*** SOURCE EXCERPT ***
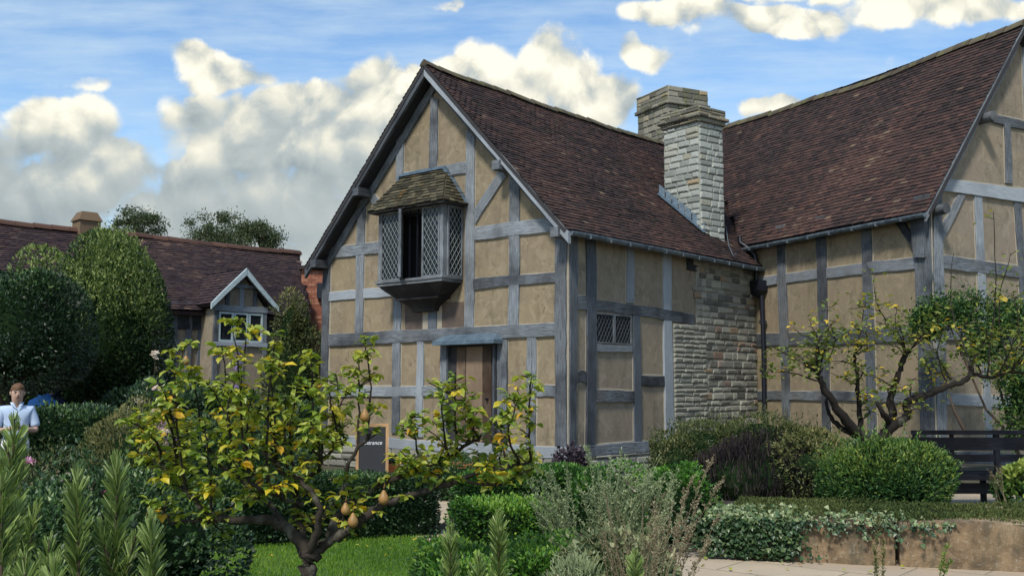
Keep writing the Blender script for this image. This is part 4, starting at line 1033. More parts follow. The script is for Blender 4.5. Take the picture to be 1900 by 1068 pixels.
rt = hit(557, 458, FD0 - FD.n * SB, FD.n); rtl = hit(10, 403, FD0 - FD.n * SB, FD.n); print('BG ridge z', rt[2], rtl[2], 'eave', zE_)
zR_ = (rt[2] + rtl[2]) / 2 - .22; uR_ = np.dot(rt - FD0, DD) - .2
o_ = FD.p(uL_ - 2, zE_ - .25, .35); up = FD.p(uL_ - 2, zR_, -SB) - o_; lvd = np.linalg.norm(up); vd = up / lvd; nd_ = nrm(np.cross(DD, vd)); nd_ = nd_ if nd_[2] > 0 else -nd_
luE = dpx(566, 560)[0] - uL_ + 2; luR = uR_ - uL_ + 2.2
mb = MB(); tiles(mb, o_, DD, vd, nd_, max(luR, luE), lvd, lambda u, v: u < luE + (luR - luE) * v / lvd, .13, .2, tmap=lambda u, v: .35 + .35 * v / lvd + .1 * sin(u), lift=.03, thick=.02, sag=lambda u, v: .03 * sin(u * .9)); mb.build('roof', M['bg_tile'], bh)
bro = bh.children[-1]
mb = MB(); q_ = [o_ - nd_ * .05, o_ - nd_ * .05 + DD * luE, o_ - nd_ * .05 + DD * luR + vd * lvd, o_ - nd_ * .05 + vd * lvd]; mb.face(q_); mb.face([p - nd_ * .1 for p in q_][::-1]); mb.face([q_[1], q_[1] - nd_ * .1, q_[2] - nd_ * .1, q_[2]]); mb.face([q_[0], q_[0] - nd_ * .1, q_[1] - nd_ * .1, q_[1]]); o2b_ = FD.p(uL_ - 2, zE_ - .25, -2 * SB - .35); ub = FD.p(uL_ - 2, zR_, -SB) - o2b_; mb.box(o2b_, DD * luR, ub, V(0, 0, -.12)); mb.build('roof_boarding', M['bg_tile'], bro)
uG = uL_ - 2 + luE - .3; gv = [FD.p(uG, 0, 0), FD.p(uR_, 0, -2 * SB), FD.p(uR_, zE_ - .2, -2 * SB), FD.p(uR_, zR_ - .3, -SB), FD.p(uG, zE_ - .2, 0)]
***
SHORT TASK: Repeat the lines above exactly, and keep every picture out.

SOLUTION TO THE EXERCISE:
Keep writing the Blender script for this image. This is part 4, starting at line 1033. More parts follow. The script is for Blender 4.5. Take the picture to be 1900 by 1068 pixels.
rt = hit(557, 458, FD0 - FD.n * SB, FD.n); rtl = hit(10, 403, FD0 - FD.n * SB, FD.n); print('BG ridge z', rt[2], rtl[2], 'eave', zE_)
zR_ = (rt[2] + rtl[2]) / 2 - .22; uR_ = np.dot(rt - FD0, DD) - .2
o_ = FD.p(uL_ - 2, zE_ - .25, .35); up = FD.p(uL_ - 2, zR_, -SB) - o_; lvd = np.linalg.norm(up); vd = up / lvd; nd_ = nrm(np.cross(DD, vd)); nd_ = nd_ if nd_[2] > 0 else -nd_
luE = dpx(566, 560)[0] - uL_ + 2; luR = uR_ - uL_ + 2.2
mb = MB(); tiles(mb, o_, DD, vd, nd_, max(luR, luE), lvd, lambda u, v: u < luE + (luR - luE) * v / lvd, .13, .2, tmap=lambda u, v: .35 + .35 * v / lvd + .1 * sin(u), lift=.03, thick=.02, sag=lambda u, v: .03 * sin(u * .9)); mb.build('roof', M['bg_tile'], bh)
bro = bh.children[-1]
mb = MB(); q_ = [o_ - nd_ * .05, o_ - nd_ * .05 + DD * luE, o_ - nd_ * .05 + DD * luR + vd * lvd, o_ - nd_ * .05 + vd * lvd]; mb.face(q_); mb.face([p - nd_ * .1 for p in q_][::-1]); mb.face([q_[1], q_[1] - nd_ * .1, q_[2] - nd_ * .1, q_[2]]); mb.face([q_[0], q_[0] - nd_ * .1, q_[1] - nd_ * .1, q_[1]]); o2b_ = FD.p(uL_ - 2, zE_ - .25, -2 * SB - .35); ub = FD.p(uL_ - 2, zR_, -SB) - o2b_; mb.box(o2b_, DD * luR, ub, V(0, 0, -.12)); mb.build('roof_boarding', M['bg_tile'], bro)
uG = uL_ - 2 + luE - .3; gv = [FD.p(uG, 0, 0), FD.p(uR_, 0, -2 * SB), FD.p(uR_, zE_ - .2, -2 * SB), FD.p(uR_, zR_ - .3, -SB), FD.p(uG, zE_ - .2, 0)]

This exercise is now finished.